The amount represented the proceeds from subscriptions to 30 million equity shares, with a face value of Rs 10 each and a premium of Rs 380 a share.
 
The bank's Chairman and Managing Director SS Kohli presented two cheques to Finance Minister P Chidambaram today.
 
While the Centre received Rs 1,004 crore as capital and share premium, another Rs 148.98 crore have been paid as contingent provision for dividend distribution tax.

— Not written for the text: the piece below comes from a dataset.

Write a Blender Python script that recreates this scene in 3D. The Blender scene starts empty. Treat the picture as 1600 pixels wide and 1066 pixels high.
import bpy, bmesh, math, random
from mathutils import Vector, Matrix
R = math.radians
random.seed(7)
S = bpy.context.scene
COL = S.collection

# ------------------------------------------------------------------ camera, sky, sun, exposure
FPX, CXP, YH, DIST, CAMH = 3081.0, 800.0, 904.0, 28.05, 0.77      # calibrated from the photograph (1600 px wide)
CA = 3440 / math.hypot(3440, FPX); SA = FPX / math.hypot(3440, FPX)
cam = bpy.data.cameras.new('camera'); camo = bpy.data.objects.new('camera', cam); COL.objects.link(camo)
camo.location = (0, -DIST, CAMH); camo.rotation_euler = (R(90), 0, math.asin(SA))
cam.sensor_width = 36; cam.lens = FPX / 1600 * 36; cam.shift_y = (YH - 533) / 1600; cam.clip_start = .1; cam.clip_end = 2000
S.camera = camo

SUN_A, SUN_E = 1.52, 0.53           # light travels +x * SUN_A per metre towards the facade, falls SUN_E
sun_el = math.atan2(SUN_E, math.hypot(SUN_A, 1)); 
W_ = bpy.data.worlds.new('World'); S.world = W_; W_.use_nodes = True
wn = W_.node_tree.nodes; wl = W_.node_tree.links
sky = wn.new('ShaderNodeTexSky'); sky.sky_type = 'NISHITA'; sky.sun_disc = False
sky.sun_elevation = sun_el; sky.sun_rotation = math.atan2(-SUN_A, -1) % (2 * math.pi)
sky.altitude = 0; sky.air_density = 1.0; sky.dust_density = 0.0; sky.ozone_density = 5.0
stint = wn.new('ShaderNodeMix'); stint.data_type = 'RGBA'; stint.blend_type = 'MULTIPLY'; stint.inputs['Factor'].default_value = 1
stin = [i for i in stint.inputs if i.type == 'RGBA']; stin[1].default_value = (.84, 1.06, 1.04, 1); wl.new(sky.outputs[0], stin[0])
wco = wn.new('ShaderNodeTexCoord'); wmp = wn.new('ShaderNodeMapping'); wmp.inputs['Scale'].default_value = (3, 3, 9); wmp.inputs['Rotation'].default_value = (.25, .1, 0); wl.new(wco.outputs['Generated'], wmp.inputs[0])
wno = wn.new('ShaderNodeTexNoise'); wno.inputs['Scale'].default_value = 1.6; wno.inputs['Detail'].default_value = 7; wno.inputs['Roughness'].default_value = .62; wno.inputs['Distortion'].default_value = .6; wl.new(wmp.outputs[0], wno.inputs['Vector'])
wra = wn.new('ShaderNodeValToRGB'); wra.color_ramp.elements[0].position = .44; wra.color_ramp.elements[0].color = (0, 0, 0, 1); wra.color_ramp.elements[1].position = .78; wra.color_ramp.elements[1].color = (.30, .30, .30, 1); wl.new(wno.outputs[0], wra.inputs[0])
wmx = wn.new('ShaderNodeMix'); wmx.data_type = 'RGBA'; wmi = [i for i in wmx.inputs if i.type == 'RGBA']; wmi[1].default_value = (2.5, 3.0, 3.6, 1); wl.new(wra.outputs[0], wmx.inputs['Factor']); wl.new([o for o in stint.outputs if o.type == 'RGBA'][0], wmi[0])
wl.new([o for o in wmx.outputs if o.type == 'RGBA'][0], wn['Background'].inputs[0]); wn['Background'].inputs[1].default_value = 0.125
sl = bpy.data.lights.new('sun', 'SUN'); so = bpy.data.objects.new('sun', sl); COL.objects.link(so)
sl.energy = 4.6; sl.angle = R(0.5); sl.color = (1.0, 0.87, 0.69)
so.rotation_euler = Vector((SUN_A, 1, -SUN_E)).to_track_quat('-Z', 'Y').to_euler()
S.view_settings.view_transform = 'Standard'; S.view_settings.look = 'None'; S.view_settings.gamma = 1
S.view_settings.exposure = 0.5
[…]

The PNB also paid Rs 63 crore as interim dividend.
 
The government had earlier received around Rs 2,600 crore after selling its 5.2 per cent stake in National Thermal Power Corporation (NTPC).
 
The government had off-loaded a part of its stake in NTPC along with a fresh issue of shares by the PSU. The remaining Rs 300-odd crore were contributed by the unrealised proceeds from disinvestment during 2003-04, finance ministry officials said.
 
The Centre had set a target of Rs 4,000 crore as disinvestment receipts in the Budget estimates for 2005-06, which was increased to Rs 4,091 crore in the revised estimates.
 
This year's realisation from disinvestment is the third highest since 1995-96. In 2003-04, the government had realised Rs 16,953 crore from the sale of its stake in companies like Oil and Natural Gas Corporation and Maruti Udyog Ltd. During 1998-99, it generated Rs 5,874 crore, the second highest mop-up in the past decade.
 
The Centre has not fixed any official sell-off for 2005-06, when the proceeds of disinvestment start flowing into the National Investment Fund instead of the Consolidated Fund of India, as was the case until this year.